Laut der Arbeitsgemeinschaft für zeitgemäßes Bauen (Arge) errechnen sich für eine 65-Quadratmeter-Geschosswohnung Baukosten von rund 203.000 Euro. Ein um zwölf Prozent reduzierter Mehrwertsteuersatz würde die Baukosten auf rund 183.000 Euro absenken, argumentiert die IG BAU.
IG BAU und Mieterbund wollen Grunderwerbssteuer bei Sozialwohnungen streichen
Würden 100.000 Sozialwohnungen dieser Größe entstehen, hätte man durch die Steuersenkung eine Förderung von zwei Milliarden Euro erzielt, an der sich Bund, Länder und Kommunen automatisch beteiligt hätten, heißt es weiter.

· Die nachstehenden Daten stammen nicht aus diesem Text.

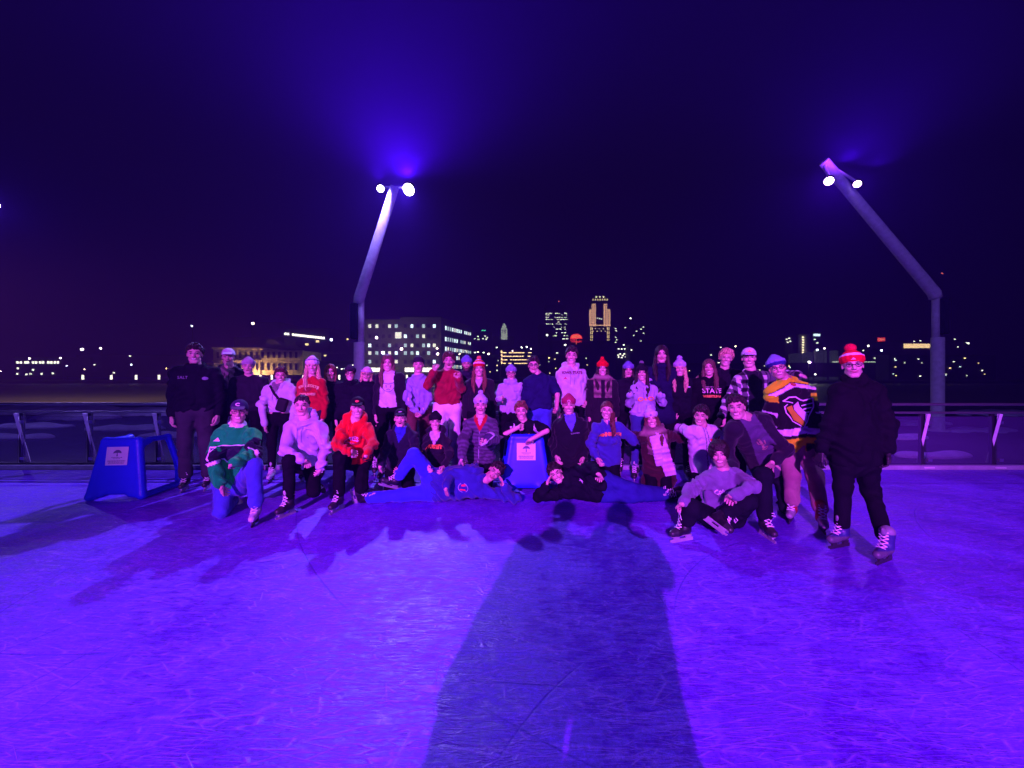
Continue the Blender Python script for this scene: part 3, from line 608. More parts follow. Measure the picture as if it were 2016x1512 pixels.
# riverside rows with many small lights
for (x0, x1, y0, n, lb) in ((352, 420, 716, 8, 'dark riverside terrace with tiny lights left of the floodlit hall'), (600, 715, 712, 18, 'dark riverside row with tiny lights left of the left pole'), (928, 984, 704, 12, 'dark riverside row right of the office block'), (1048, 1160, 700, 14, 'dark riverside row below the umbrella sign'),
                        (1260, 1400, 716, 10, 'dark riverside row below the olive warehouse'), (1440, 1560, 716, 16, 'dark riverside row behind the blond man'), (1750, 1960, 700, 22, 'dark riverside row on both sides of the right pole')):
    b = bld((x0 + x1) / 2, 276, lb); bmass(b, x0, x1, y0, 748, 276, DK, 10); cityroof(b, x0, x1, y0, 276, GR, 10); rg = random.Random(x0)
    for i in range(n):
        k_ = rg.choice((('cool', COOL, 1.1), ('warmw', WARM, 1.6), ('coolw', WHT, .7), ('warmd', WARM, 1.2), ('white', WHT, 2)))
        window(b, rg.uniform(x0 + 3, x1 - 3), rg.uniform(y0 + 4, 742), rg.uniform(1.2, 3), rg.uniform(1.2, 2.6), 275.6, *k_)

# ------------------------------------------------------------------ people
ZR = {1: (300, 640, 3.779), 2: (640, 660, 4.2), 3: (920, 660, 4.2), 4: (1140, 660, 4.2), 5: (1280, 640, 3.15), 6: (380, 760, 5.6), 7: (1280, 860, 3.877), 0: (0, 0, 1)}
SK = {'fair': (.70, .44, .38), 'light': (.62, .38, .32), 'tan': (.54, .33, .26)}
HC_ = {'dark': (.018, .010, .008), 'brown': (.07, .03, .016), 'red': (.17, .065, .035), 'blond': (.62, .42, .24), 'lbrown': (.13, .075, .05), 'auburn': (.12, .045, .03)}

def head_ops():
    o = [E((0, .012, .03), (.074, .094, .088)), E((0, -.022, -.035), (.057, .066, .08)), C((-.012, -.066, -.098), (.012, -.066, -.098), .018),
         C((0, -.088, .008), (0, -.106, -.028), .008, .0125), C((-.011, -.094, -.034), (.011, -.094, -.034), .0085),
         C((-.034, -.078, .026), (.034, -.078, .026), .011), C((-.018, -.084, -.062), (.018, -.084, -.062), .008)]
    for sx in (-1, 1):
        o += [C((sx * .044, -.005, -.06), (sx * .02, -.06, -.095), .021, .018), E((sx * .036, -.064, -.024), (.022, .022, .02)), E((sx * .0735, .012, -.008), (.008, .016, .027))]
    for sx in (-1, 1): o.append(('sub', E((sx * .031, -.098, .006), (.015, .014, .010))))
    return o
HAIR_T = {}
def hair_ops(style, under):
    cap = (.0, .014, .034)
    r = {'buzz': .005, 'short': .019, 'messy': .024, 'curly': .027, 'long': .013, 'pony': .010, 'bob': .018, 'tuft': .026, 'bangs': .02}[style]
    if under: r = min(r, .007)
    o = [E(cap, (.075 + r * .8, .095 + r * .7, .089 + r))]
    if style in ('messy', 'curly', 'tuft'): o += [C((-.05, -.055, .095), (.05, -.055, .098), r * 1.0), C((-.02, -.075, .085), (.045, -.07, .085), r * .75)]
    if style == 'short': o += [C((-.045, -.06, .098), (.03, -.068, .106), .019), C((-.02, -.02, .125), (.04, -.04, .118), .022)]
    if style == 'bangs': o += [C((-.055, -.07, .065), (.055, -.07, .065), .018)]
    cut = E((0, -.11, -.028), (.064, .075, .098)) if style != 'long' else E((0, -.11, -.03), (.058, .075, .10))
    if style == 'curly': cut = E((0, -.115, -.04), (.062, .08, .092))
    o.append(('sub', cut))
    if style in ('buzz', 'short', 'messy', 'tuft', 'curly', 'pony', 'bangs'):
        lowz = {'curly': -.06, 'bangs': -.02, 'messy': .0, 'tuft': .01}.get(style, .015)
        nn = unit(V(0, -.6, -1)); o.append(('cut', V(0, 0, lowz), nn))
    if style == 'long':
        for sx in (-1, 1):
            o += [C((sx * .060, .0, .06), (sx * .080, -.008, -.06), .024, .022), C((sx * .080, -.008, -.06), (sx * .086, -.035, -.17), .024, .030),
                  C((sx * .088, -.035, -.17), (sx * .080, -.09, -.27), .034, .03), C((sx * .080, -.09, -.27), (sx * .07, -.115, -.36), .028, .01)]
        o += [C((0, .06, 0), (0, .1, -.22), .07, .05)]
    if style == 'bob':
        for sx in (-1, 1): o += [C((sx * .066, .0, .05), (sx * .078, .0, -.1), .03, .022), C((sx * .078, 0, -.1), (sx * .07, -.03, -.15), .022, .012)]
        o += [C((0, .06, 0), (0, .06, -.1), .06, .05)]
    if style == 'pony':
        o += [C((.03, .09, .05), (.085, .05, -.05), .025, .03), C((.085, .05, -.05), (.085, -.08, -.16), .035, .035), C((.085, -.08, -.16), (.11, -.12, -.26), .036, .03), C((.11, -.12, -.26), (.10, -.13, -.33), .028, .01)]
    return o
def strands(X, Y, Z):
    a = np.arctan2(X, -Y + .001)
    return .0028 * np.sin(a * 34 + 9 * Z * 4 + 2.0 * np.sin(Z * 37)) + .002 * np.sin(X * 210 + Y * 160 + np.sin(Z * 60) * 2)
def tufts(seed):
    def f(X, Y, Z):
        a = np.arctan2(X, -Y + .001); k = seed * 1.7
        return .0065 * np.sin(a * 11 + 50 * Z + 2 * np.sin(X * 60 + k)) + .005 * np.sin(X * 95 + Z * 70 + k) * np.sin(Y * 80 + Z * 55) + .002 * np.sin(X * 260 + Z * 190)
    return f
def curls(X, Y, Z): return .006 * np.sin(X * 150 + np.sin(Z * 90)) * np.sin(Y * 140 + 1) * np.sin(Z * 150 + .4)

def head_col(v, skin, hair, beard, smile, eyes=True):
    x, y, z = v.T; n = len(v); c = np.tile(np.array(skin), (n, 1)); ax_ = abs(x)
    fr = y < -.05
    blush = np.exp(-(((ax_ - .038) / .018) ** 2 + ((z + .028) / .016) ** 2)) * fr
    c *= (1 - .22 * blush[:, None] * np.array([0, 1, .8]))
    if beard:
        m = (z < -.048 - .0 * z) & (z > -.13) & (y < .02) & ~((ax_ < .024) & (z > -.072) & (z < -.05)) & ((ax_ > .03) | (z < -.07) | ((z < -.043) & (z > -.052)))
        c[m] = c[m] * (1 - beard) + np.array(hair) * beard
    zc = -.062 + (14 * x ** 2 if smile else 3 * x ** 2)
    lw = .031 if smile else .023
    lip = fr & (ax_ < lw) & (abs(z - zc) < .0085 * np.sqrt(np.clip(1 - (x / lw) ** 2, 0, 1)) + .0015) & (y < -.06)
    c[lip] = np.array(skin) * np.array([.58, .26, .32])
    if smile == 2:
        te = fr & (ax_ < .024) & (abs(z - zc - .0005) < .0058 * np.sqrt(np.clip(1 - (x / .024) ** 2, 0, 1))); c[te] = (.9, .86, .84)
    elif smile == 3:
        te = fr & (ax_ < .017) & (abs(z - zc + .002) < .010); c[te] = (.10, .02, .03)
    else:
        te = fr & (ax_ < lw * .9) & (abs(z - zc) < .0016); c[te] = np.array(skin) * .25
    br = fr & (ax_ > .013) & (ax_ < .050) & (abs(z - (.0285 + .10 * (ax_ - .03) - 9 * (ax_ - .033) ** 2)) < .0054)
    c[br] = np.array(hair) * .8 + np.array(skin) * .08
    ex, ez = (ax_ - .031) / .0145, (z - .005) / (.0062 if smile < 2 else .005)
    e2 = ex ** 2 + ez ** 2
    c[fr & (e2 < 1.8)] = np.array(skin) * .38  # dark ring paints eye socket shade into the skin
    c[fr & (e2 < .95)] = (.45, .42, .42)
    c[fr & ((ax_ - .031) ** 2 + (z - .005) ** 2 < .0064 ** 2)] = (.03, .02, .02)
    c[(ax_ > .074) & (z < .04)] *= .72
    if eyes:
        wob = .006 * np.sin(x * 230) + .004 * np.sin(x * 510 + 1)
        m = ((z > .064 + wob) & (y < .02)) | ((y > .012 + wob) & (z > -.055 + .2 * y) & (ax_ < .083)); c[m] = c[m] * .15 + np.array(hair) * .85
    no = (abs(ax_ - .008) < .004) & (abs(z + .041) < .003) & (y < -.09); c[no] = np.array(skin) * .3  # shade under the nose painted as darker skin
    return c

FING = [(-.033, .060), (-.0115, .074), (.0105, .080), (.032, .072)]      # pinky ... index, thumb side is +x
def hand_ops(pose, m):
    """m = +1 thumb on +x, -1 thumb on -x; hand points along +z, palm faces -y"""
    o = []
    curl = {'relax': [(28, 30, 20)] * 4, 'fist': [(80, 95, 60)] * 4, 'peace': [(82, 95, 60)] * 2 + [(4, 6, 4)] * 2, 'flat': [(8, 12, 8)] * 4,
            'spread': [(12, 14, 10), (6, 14, 10), (6, 14, 10), (10, 14, 10)], 'thumb': [(80, 95, 60)] * 4, 'grip': [(45, 55, 35)] * 4}[pose]
    fan = {'spread': (-.34, -.12, .1, .32), 'peace': (0, 0, -.16, .22)}.get(pose, (-.05, -.02, .02, .05))
    for i, (x, L) in enumerate(FING):
        b = V(x, 0, .088 - .004 * abs(i - 2)); o.append(C((x * .5, .002, .004), b, .0165, .0125))
        p = b; an = 0; segs = (.48, .29, .23); rr = (.0098, .009, .0082, .0072)
        for s in range(3):
            an += R(curl[i][s]); d = V(math.sin(fan[i]) * math.cos(an), -math.sin(an), math.cos(an) * math.cos(fan[i]))
            q = p + d * L * segs[s]; o.append(C(p, q, rr[s], rr[s + 1])); p = q
    if pose == 'thumb': T = [(.018, -.005, .02), (.045, -.012, .055), (.075, -.014, .062), (.10, -.012, .066)]
    elif pose in ('fist', 'peace', 'grip'): T = [(.018, -.008, .02), (.044, -.024, .05), (.036, -.042, .075), (.014, -.048, .086)]
    elif pose == 'spread': T = [(.018, -.004, .02), (.050, -.014, .045), (.078, -.018, .066), (.098, -.02, .088)]
    else: T = [(.018, -.006, .02), (.042, -.018, .05), (.052, -.024, .078), (.054, -.026, .102)]
    rr = (.015, .0125, .0105, .0085)
    for i in range(3): o.append(C(T[i], T[i + 1], rr[i], rr[i + 1]))
    if m < 0:
        g = []
        for t in o: g.append(('c', t[1] * V(-1, 1, 1), t[2] * V(-1, 1, 1), t[3], t[4]))
        o = g
    return o

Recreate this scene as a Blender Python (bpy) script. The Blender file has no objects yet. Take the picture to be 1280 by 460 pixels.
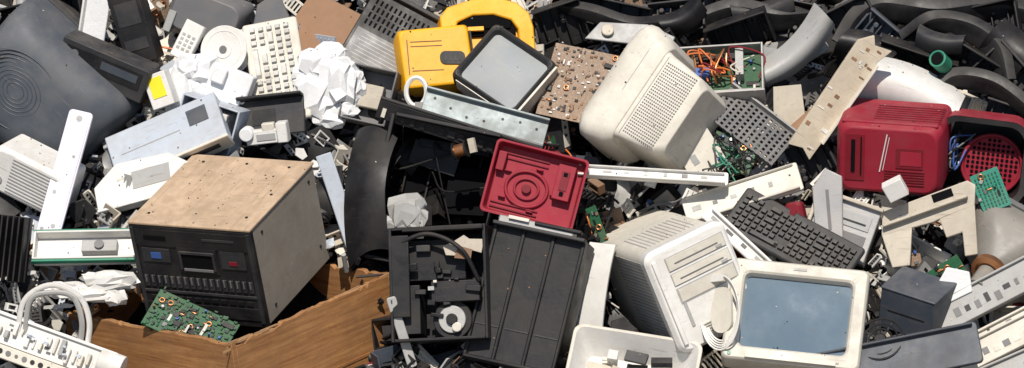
import bpy, math, random
from mathutils import Vector, Matrix, noise, Euler
random.seed(7)
rad=math.radians
U=0.0025                      # modelling unit: quarter centimetre
P=rad(20); K=0.7
EX=Vector((1,0,0)); EY=Vector((0,math.sin(P),math.cos(P))); EZ=Vector((0,-math.cos(P),math.sin(P)))
FM=Matrix((EX,EY,EZ)).transposed()
O=Vector((0,0,1.3))
# heap-face survey grid: gx across, gy down the face, lift out of the face
def hp(gx,gy,lift=0):
    X=(gx-640); Y=(230-gy); Z=-K*Y+lift
    return Vector((X,Y,Z))
def world(v): return O+FM@(v*U)
def height(x,y):
    z=1.3+0.7005*y
    z=min(z,2.6+0.05*(y-1.86))
    f=1-max(0,min(1,(abs(x)-3.5)/2.5))
    f=f*f*(3-2*f)
    if y>5: z*=max(0,1-(y-5)/3)
    return z*f
sc=bpy.context.scene
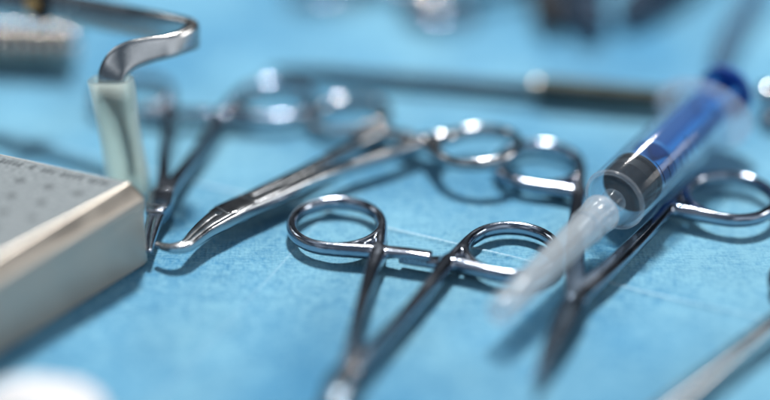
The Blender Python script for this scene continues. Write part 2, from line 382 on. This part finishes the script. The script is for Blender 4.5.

Außerdem will die Gewerkschaft den sozialen Wohnungsbau von der Grunderwerbsteuer befreien. Diese fällt sehr unterschiedlich aus. In Bayern und Sachsen-Anhalt werden beispielsweise nur 3,5 Prozent fällig, in Nordrhein-Westfalen und Thüringen dagegen 6,5 Prozent. Das sei ein „unnötiger Kostentreiber“, meint auch Mieterbundspräsident Lukas Siebenkotten.